REQUIRED WORK:
Your task is to output all the records below, word for word.
________________________________________
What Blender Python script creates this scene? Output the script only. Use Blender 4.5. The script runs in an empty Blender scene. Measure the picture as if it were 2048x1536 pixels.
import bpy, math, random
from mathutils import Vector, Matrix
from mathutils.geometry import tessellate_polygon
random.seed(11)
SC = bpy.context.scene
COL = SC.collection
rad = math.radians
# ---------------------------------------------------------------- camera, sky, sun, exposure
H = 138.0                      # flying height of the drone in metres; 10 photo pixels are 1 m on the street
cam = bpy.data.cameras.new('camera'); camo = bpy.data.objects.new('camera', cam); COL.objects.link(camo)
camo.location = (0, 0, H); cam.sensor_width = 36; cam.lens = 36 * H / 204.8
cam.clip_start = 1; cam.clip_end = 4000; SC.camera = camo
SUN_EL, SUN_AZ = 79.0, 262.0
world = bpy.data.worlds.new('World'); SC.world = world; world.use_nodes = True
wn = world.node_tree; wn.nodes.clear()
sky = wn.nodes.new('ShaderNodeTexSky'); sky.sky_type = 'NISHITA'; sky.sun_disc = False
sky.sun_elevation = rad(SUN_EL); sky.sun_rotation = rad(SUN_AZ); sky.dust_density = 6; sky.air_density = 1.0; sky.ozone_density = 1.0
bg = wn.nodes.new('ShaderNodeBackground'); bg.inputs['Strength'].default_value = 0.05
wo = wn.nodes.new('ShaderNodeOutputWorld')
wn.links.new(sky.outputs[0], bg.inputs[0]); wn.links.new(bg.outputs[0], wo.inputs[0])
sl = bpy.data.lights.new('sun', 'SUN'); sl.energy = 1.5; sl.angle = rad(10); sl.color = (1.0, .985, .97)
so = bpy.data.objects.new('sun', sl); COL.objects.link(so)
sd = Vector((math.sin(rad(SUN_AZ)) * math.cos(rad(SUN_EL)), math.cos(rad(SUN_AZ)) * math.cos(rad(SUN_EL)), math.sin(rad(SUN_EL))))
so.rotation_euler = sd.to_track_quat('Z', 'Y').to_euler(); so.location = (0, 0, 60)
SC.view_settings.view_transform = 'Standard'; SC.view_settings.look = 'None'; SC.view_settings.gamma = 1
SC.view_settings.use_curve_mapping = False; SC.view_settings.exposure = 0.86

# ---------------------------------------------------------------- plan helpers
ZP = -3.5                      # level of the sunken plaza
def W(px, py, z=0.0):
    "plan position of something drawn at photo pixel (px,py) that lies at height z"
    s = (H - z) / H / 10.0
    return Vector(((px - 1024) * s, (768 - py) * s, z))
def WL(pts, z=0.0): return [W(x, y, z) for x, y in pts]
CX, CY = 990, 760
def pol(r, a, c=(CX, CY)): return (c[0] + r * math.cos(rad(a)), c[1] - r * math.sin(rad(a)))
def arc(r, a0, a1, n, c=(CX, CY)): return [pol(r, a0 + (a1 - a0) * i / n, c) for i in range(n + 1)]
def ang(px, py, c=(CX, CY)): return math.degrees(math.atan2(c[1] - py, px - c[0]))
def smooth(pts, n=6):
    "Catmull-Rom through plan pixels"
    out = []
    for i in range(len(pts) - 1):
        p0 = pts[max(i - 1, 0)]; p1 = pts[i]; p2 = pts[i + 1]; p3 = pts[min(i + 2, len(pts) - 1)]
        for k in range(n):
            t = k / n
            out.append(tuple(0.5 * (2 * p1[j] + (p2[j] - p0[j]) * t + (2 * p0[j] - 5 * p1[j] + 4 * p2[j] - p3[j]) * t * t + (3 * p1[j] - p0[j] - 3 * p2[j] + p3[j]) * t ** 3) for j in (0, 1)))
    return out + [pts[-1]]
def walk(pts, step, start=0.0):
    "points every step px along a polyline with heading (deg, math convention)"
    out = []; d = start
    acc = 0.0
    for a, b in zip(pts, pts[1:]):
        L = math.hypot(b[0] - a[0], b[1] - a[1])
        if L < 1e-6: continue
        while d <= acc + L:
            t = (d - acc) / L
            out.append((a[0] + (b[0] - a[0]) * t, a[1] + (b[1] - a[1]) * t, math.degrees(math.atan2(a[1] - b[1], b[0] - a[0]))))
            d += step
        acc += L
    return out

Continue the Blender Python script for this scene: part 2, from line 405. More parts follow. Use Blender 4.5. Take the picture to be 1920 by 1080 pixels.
________________________________________
RESPONSE:
What Blender Python script creates this scene? Output the script only. Use Blender 4.5. The script runs in an empty Blender scene. Measure the picture as if it were 2048x1536 pixels.
import bpy, math, random
from mathutils import Vector, Matrix
from mathutils.geometry import tessellate_polygon
random.seed(11)
SC = bpy.context.scene
COL = SC.collection
rad = math.radians
# ---------------------------------------------------------------- camera, sky, sun, exposure
H = 138.0                      # flying height of the drone in metres; 10 photo pixels are 1 m on the street
cam = bpy.data.cameras.new('camera'); camo = bpy.data.objects.new('camera', cam); COL.objects.link(camo)
camo.location = (0, 0, H); cam.sensor_width = 36; cam.lens = 36 * H / 204.8
cam.clip_start = 1; cam.clip_end = 4000; SC.camera = camo
SUN_EL, SUN_AZ = 79.0, 262.0
world = bpy.data.worlds.new('World'); SC.world = world; world.use_nodes = True
wn = world.node_tree; wn.nodes.clear()
sky = wn.nodes.new('ShaderNodeTexSky'); sky.sky_type = 'NISHITA'; sky.sun_disc = False
sky.sun_elevation = rad(SUN_EL); sky.sun_rotation = rad(SUN_AZ); sky.dust_density = 6; sky.air_density = 1.0; sky.ozone_density = 1.0
bg = wn.nodes.new('ShaderNodeBackground'); bg.inputs['Strength'].default_value = 0.05
wo = wn.nodes.new('ShaderNodeOutputWorld')
wn.links.new(sky.outputs[0], bg.inputs[0]); wn.links.new(bg.outputs[0], wo.inputs[0])
sl = bpy.data.lights.new('sun', 'SUN'); sl.energy = 1.5; sl.angle = rad(10); sl.color = (1.0, .985, .97)
so = bpy.data.objects.new('sun', sl); COL.objects.link(so)
sd = Vector((math.sin(rad(SUN_AZ)) * math.cos(rad(SUN_EL)), math.cos(rad(SUN_AZ)) * math.cos(rad(SUN_EL)), math.sin(rad(SUN_EL))))
so.rotation_euler = sd.to_track_quat('Z', 'Y').to_euler(); so.location = (0, 0, 60)
SC.view_settings.view_transform = 'Standard'; SC.view_settings.look = 'None'; SC.view_settings.gamma = 1
SC.view_settings.use_curve_mapping = False; SC.view_settings.exposure = 0.86

# ---------------------------------------------------------------- plan helpers
ZP = -3.5                      # level of the sunken plaza
def W(px, py, z=0.0):
    "plan position of something drawn at photo pixel (px,py) that lies at height z"
    s = (H - z) / H / 10.0
    return Vector(((px - 1024) * s, (768 - py) * s, z))
def WL(pts, z=0.0): return [W(x, y, z) for x, y in pts]
CX, CY = 990, 760
def pol(r, a, c=(CX, CY)): return (c[0] + r * math.cos(rad(a)), c[1] - r * math.sin(rad(a)))
def arc(r, a0, a1, n, c=(CX, CY)): return [pol(r, a0 + (a1 - a0) * i / n, c) for i in range(n + 1)]
def ang(px, py, c=(CX, CY)): return math.degrees(math.atan2(c[1] - py, px - c[0]))
def smooth(pts, n=6):
    "Catmull-Rom through plan pixels"
    out = []
    for i in range(len(pts) - 1):
        p0 = pts[max(i - 1, 0)]; p1 = pts[i]; p2 = pts[i + 1]; p3 = pts[min(i + 2, len(pts) - 1)]
        for k in range(n):
            t = k / n
            out.append(tuple(0.5 * (2 * p1[j] + (p2[j] - p0[j]) * t + (2 * p0[j] - 5 * p1[j] + 4 * p2[j] - p3[j]) * t * t + (3 * p1[j] - p0[j] - 3 * p2[j] + p3[j]) * t ** 3) for j in (0, 1)))
    return out + [pts[-1]]
def walk(pts, step, start=0.0):
    "points every step px along a polyline with heading (deg, math convention)"
    out = []; d = start
    acc = 0.0
    for a, b in zip(pts, pts[1:]):
        L = math.hypot(b[0] - a[0], b[1] - a[1])
        if L < 1e-6: continue
        while d <= acc + L:
            t = (d - acc) / L
            out.append((a[0] + (b[0] - a[0]) * t, a[1] + (b[1] - a[1]) * t, math.degrees(math.atan2(a[1] - b[1], b[0] - a[0]))))
            d += step
        acc += L
    return out

Continue the Blender Python script for this scene: part 2, from line 405. More parts follow. Use Blender 4.5. Take the picture to be 1920 by 1080 pixels.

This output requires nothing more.